世の中には色々な靴があって私もその色々の中から気に入ったものを選ぶ、買うのが楽しくて靴道にのめり込んでいるが「別腹」と感じている靴がある。
ここの靴は非常に端正で細かい、上に軽やかだ。
質実剛健の名の下作られるものはどうしても重い感じがするが、私はたまにその重さが嫌になるときがある。

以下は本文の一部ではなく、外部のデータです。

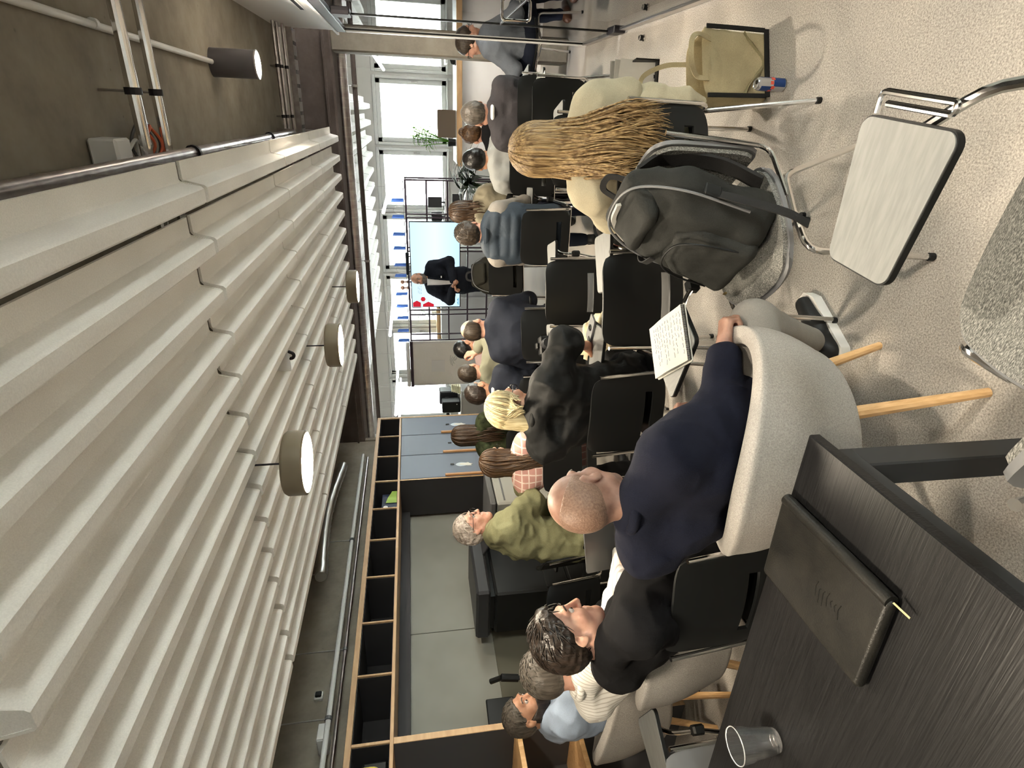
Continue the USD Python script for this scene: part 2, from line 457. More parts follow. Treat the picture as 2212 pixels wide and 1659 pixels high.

ずっしりと安定した感じが安心感を与えるときがあるのは重々承知だが街を颯爽と歩くときはどうしてもその「でっぷりとした感じ」や「それを今風にしたことで軽やかさを得たつもりのもの」ばかりになることを嫌うときがある。
「身軽でありたい」と思う気持ちに応えてくれる靴はこういった剥き出しの繊細さがある靴だと思っている。
ブランド自体に様々な(そして異常なレベルの)良点があるのだが、このウイングチップに関して言えば甲の部分の切り返しだけなぜかパイピングで処理されているところが好きだ。またレースステイ部に通常は飾りミシンで済まされる部分も別パーツにしてさらにブローギングを打つことでボリューム感をコントロールしているところも良い。
ウイングチップはパーツが多く、パターンも曲線的なため各々のパーツの比率、ブローギングの打ち方などで表情が微妙に変わってくる靴でギュッとデザインが詰まっている靴だ。服で言うならトレンチコートのような、そんな複雑さと見た目の快活さや安定感のある存在だと思う。
※しばらく木曜更新にしていきます。